Tuesday, November 14th 2006

LCD Soundsystem's 45:33, 45 continuous minutes of original music commissioned by Nike to accompany exercise, may be the best thing the corporation has ever done. Better than wildly inventive labor schemata, better than its tenure as whipping boy at college sociology departments nationwide. The pairing—wry, indie disco saviors and joggers—is weirder than Nike's new surrealistic Lebron James ads. And sonically it stands up with anything LCD head James Murphy has released previously, proving that a paycheck can be as much of a motor as precious inspiration when it comes to making a good record.

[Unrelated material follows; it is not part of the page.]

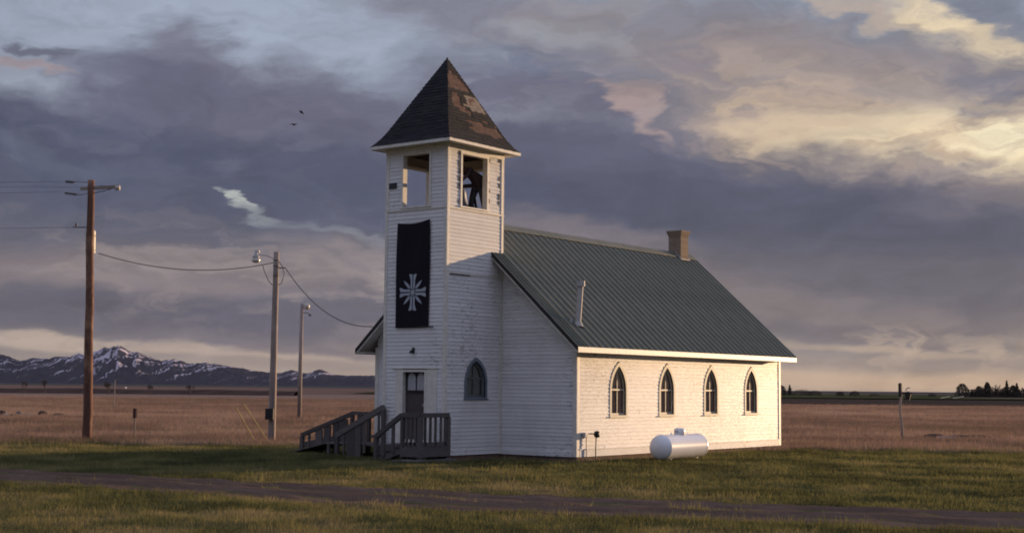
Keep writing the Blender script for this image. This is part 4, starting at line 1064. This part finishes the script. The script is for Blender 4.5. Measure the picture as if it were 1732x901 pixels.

The track itself is a pocket history, a mid-tempo disco-by-numbers exercise that follows the rises and falls of a workout routine. Murphy huffs about love for a few minutes, gets swallowed by a funky Wurlitzer passage, and, as the natural cannabinoids hit, starts crying about space travel while cloaked in a vocoder. Shit invariably gets more spacey as the fabled zonehits; the tempo is upped from Italo to something more like Chicago, with a few kind words about alien technology thrown in over a heavily echoed bassline, before the whole track dissipates into beatless synth twinkles—cool down, stretch time, etc.

Of course, there are ethical acrobatics—concessions, at least—waiting to be made. Nike is still very much The Man, eternally liable in the eyes of culturally conscious consumers. But really, each routinized gripe deserves a brief acknowledgement that, yeah, a massive company is rewarding a good band with work. What's even more interesting is that Nike—American economic ingenuity and the marketable spirit of individualism incarnate—has made something as dispassionate and universally functional as science or Soviet art. THIS IS RUNNING MUSIC. THIS IS MUSIC FOR RUNNING. It's sentiment to echo "mood" records, institutional soundtracks, pill bottles. The single's "cover"—it's currently only being sold on iTunes—even has a line graph diagramming the track's rises and falls. Straight from the lab to you. Furthermore, Murphy, the goon with the beakers, though a professed lover of jujitsu, is generally pictured looking unshaven and slightly chubby.

The various disconnects here are fascinating and, frankly, kinda sexy. The old Macintosh ad that had all the pacified automata being disrupted by the one hammer-wielding iconoclast—a runner, ironically—gets a makeover. Instead of marching, they're all jogging together listening to disco, and nobody comes to break anything. Suddenly, fears about losing our itty-bitty customizable slot in the Matrix turn to comforts as you stare from your treadmill with an eerie solace in the hope—the knowledge, even—that the person next to you is on the same prescription.